Study: U.S. tourism ads entice foreign tourists, build goodwill
The federal government’s “Brand USA” campaign to attract international tourists could also have a positive effect on viewer attitudes toward the United States, according to a recent study y researchers from Southern Methodist University and Oklahoma State University-Tulsa.
DALLAS (SMU) – The federal government’s “Brand USA” campaign to attract international tourists could also have a positive effect on viewer attitudes toward the United States, according to a new study recently published online in American Behavioral Scientist by researchers from Southern Methodist University and Oklahoma State University-Tulsa.
Alice Kendrick |
Jami Fullerton |
The article, “Strategic Uses of Mediated Public Diplomacy: International Reaction to U.S. Tourism Advertising,” is the latest in a series of international studies in which Professor Alice Kendrick of SMU and Professor Jami Fullerton of OSU-Tulsa have observed a phenomenon they call the Bleedover Effect of tourism advertising.
“Results have shown that people who see tourism promotion feel more favorably about the advertised country, even if they never intend to visit,” said Kendrick. “In the Brand USA study, the commercial appeared to do double-duty for government and industry – both in terms of the intended effect of piquing interest in travel to the U.S. and as a catalyst for goodwill.”
“Since the Sept. 11, 2001, attacks, researchers have tried to understand whether strategic use of global media might improve perceptions of the United States,” said Fullerton. “In this study, we not only investigated whether the Land of Dreams commercial increased desire to travel to the United States, but also if Australians expressed more positive views about America after seeing it.”
Kendrick is professor of advertising at the Temerlin Advertising Institute at SMU’s Meadows School of the Arts and Fullerton is professor and the Peggy Welch Chair in Strategic Communications at OSU-Tulsa.
The Travel Promotion Act of 2009 established The Corporation for Travel Promotion, a public-private partnership that was later dubbed Brand USA. The bill created a multi-million dollar global marketing effort to promote the U.S. as a travel destination, including the “Land of Dreams” television commercial, which served as the stimulus for an online experimental study of Australian adults.

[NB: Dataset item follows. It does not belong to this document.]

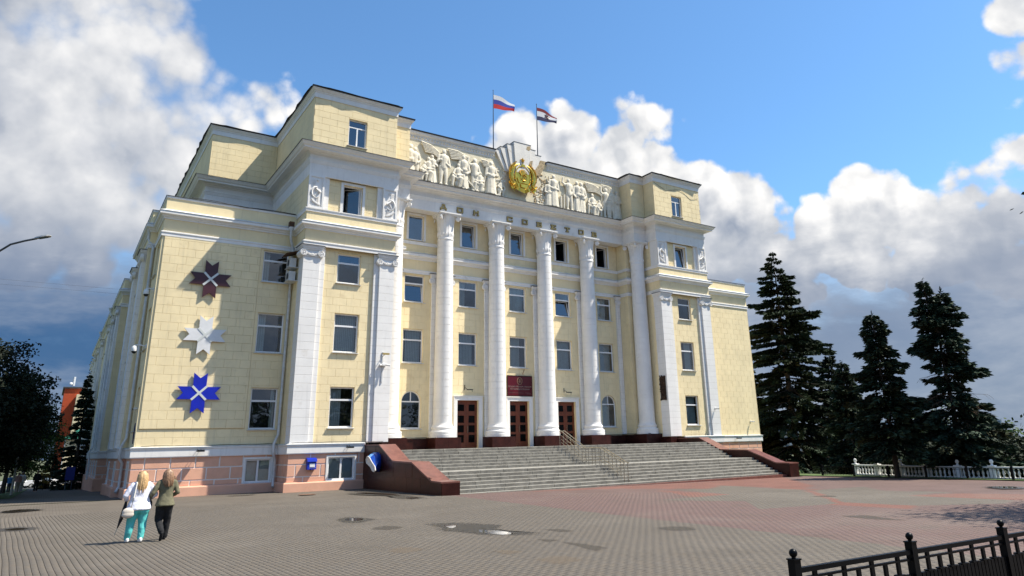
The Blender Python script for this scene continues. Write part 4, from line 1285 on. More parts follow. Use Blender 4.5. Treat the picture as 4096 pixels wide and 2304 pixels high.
def figure(x, h, pose, sx=1.0, seed=0, base=17.72):
    """plaster figure in high relief, about a third of its depth sunk in the wall"""
    r = random.Random(seed)
    mb = MB('relief_plaster')
    Y = .70
    def P(u, v, w=0): return (x + u * h * sx, Y - w * h, base + v * h)
    def limb(pts, rr):
        mb.tube([P(*p) for p in pts], [q * h for q in rr], 8)
        for p, q in zip(pts, rr): mb.ball(P(*p), q * h, 8, 5)
    lean = r.uniform(-.03, .03)
    if pose in ('stand', 'skirt', 'arm', 'coat'):
        hip = .50
        if pose == 'stand' or pose == 'arm':
            limb([(-.06, .50, .04), (-.07, .27, .05), (-.075, .03, .04)], (.078, .060, .042)); limb([(.06, .50, .04), (.08, .27, .06), (.09, .03, .05)], (.078, .060, .042))
            mb.ball(P(-.075, .015, .09), (.04 * h, .09 * h, .03 * h), 8, 5); mb.ball(P(.09, .015, .10), (.04 * h, .09 * h, .03 * h), 8, 5)
        elif pose == 'skirt':
            mb.lathe((x, Y, base), [(.16 * h, .03 * h), (.165 * h, .06 * h), (.14 * h, .3 * h), (.105 * h, .52 * h)], 18, lambda z, t: 1 + .10 * math.sin(7 * t + seed))
            mb.ball(P(-.05, .015, .12), (.04 * h, .07 * h, .025 * h), 8, 5); mb.ball(P(.05, .015, .12), (.04 * h, .07 * h, .025 * h), 8, 5)
        else:
            mb.lathe((x, Y, base), [(.19 * h, .02 * h), (.18 * h, .10 * h), (.15 * h, .4 * h), (.13 * h, .6 * h)], 18, lambda z, t: 1 + .06 * math.sin(9 * t + seed))
        limb([(0, .50, .05), (lean, .62, .06), (lean, .76, .06)], (.105, .098, .115))
        limb([(lean - .10, .79, .05), (lean + .10, .79, .05)], (.06, .06))
        hx = lean + r.uniform(-.02, .02)
        limb([(lean, .81, .05), (hx, .88, .06)], (.045, .042)); mb.ball(P(hx, .925, .065), (.062 * h, .072 * h, .08 * h), 10, 7)
        if r.random() < .6: mb.ball(P(hx, .955, .05), (.075 * h, .075 * h, .06 * h), 10, 6)
        if pose == 'arm':
            s_ = r.choice((-1, 1))
            limb([(lean + s_ * .13, .78, .05), (lean + s_ * .24, .84, .07), (lean + s_ * .22, 1.0, .08)], (.052, .042, .034))
            limb([(lean - s_ * .13, .78, .05), (lean - s_ * .18, .60, .08), (lean - s_ * .08, .50, .12)], (.052, .042, .034))
        else:
            for s_ in (-1, 1):
                e = r.uniform(.5, .6)
                limb([(lean + s_ * .13, .78, .05), (lean + s_ * .19, e + .03, .07), (lean + s_ * r.uniform(.04, .12), e + r.uniform(-.06, .10), .13)], (.054, .044, .034))
        if pose in ('skirt', 'coat'):
            mb.ball(P(lean + .02, .56, .13), (.09 * h, .05 * h, .06 * h), 8, 5)
    elif pose == 'sit':
        limb([(0, .32, .06), (.02, .46, .07), (.02, .58, .06)], (.11, .10, .11)); mb.ball(P(.02, .73, .07), (.062 * h, .07 * h, .08 * h), 10, 7)
        limb([(-.05, .32, .08), (-.20, .33, .14), (-.22, .05, .12)], (.085, .066, .044)); limb([(.06, .32, .08), (.10, .30, .18), (.02, .05, .15)], (.085, .066, .044))
        for s_ in (-1, 1): limb([(.02 + s_ * .12, .58, .06), (s_ * .19, .44, .1), (s_ * .05 - .08, .40, .17)], (.05, .042, .034))
        mb.ball(P(.06, .15, .04), (.17 * h, .08 * h, .14 * h), 10, 6)
    elif pose == 'kneel':
        limb([(0, .25, .06), (.03, .40, .08), (.08, .50, .08)], (.11, .10, .10)); mb.ball(P(.10, .63, .08), (.06 * h, .07 * h, .075 * h), 10, 7)
        limb([(-.04, .26, .08), (.16, .25, .14), (.14, .04, .12)], (.085, .062, .044)); limb([(.0, .24, .08), (-.04, .05, .10), (-.24, .03, .08)], (.085, .062, .044))
        limb([(.16, .50, .08), (.24, .36, .13), (.22, .26, .16)], (.048, .040, .034)); limb([(0, .50, .08), (-.10, .40, .12), (.02, .32, .17)], (.048, .040, .034))
    mb.v = [(a, .80 + (b - .80) * .52, c) for a, b, c in mb.v]
    o = mb.build('sculpted_figure', bld)
    rm = o.modifiers.new('carve', 'REMESH'); rm.mode = 'VOXEL'; rm.voxel_size = .036; rm.use_smooth_shade = True
    return o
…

Fullerton and Kendrick have examined mediated public diplomacy for several years, beginning with studies that culminated in a book about the controversial 2002 State Department’s post-Sept. 11 advertising campaign to predominantly Muslim countries. In Advertising’s War on Terrorism: The Story of the Shared Values Initiative, the authors presented their own studies as well as State Department documents that suggested that government-sponsored advertising could improve attitudes toward America.
American Behavioral Scientist is a peer-reviewed monthly journal providing in-depth perspectives on contemporary topics in social and behavioral sciences.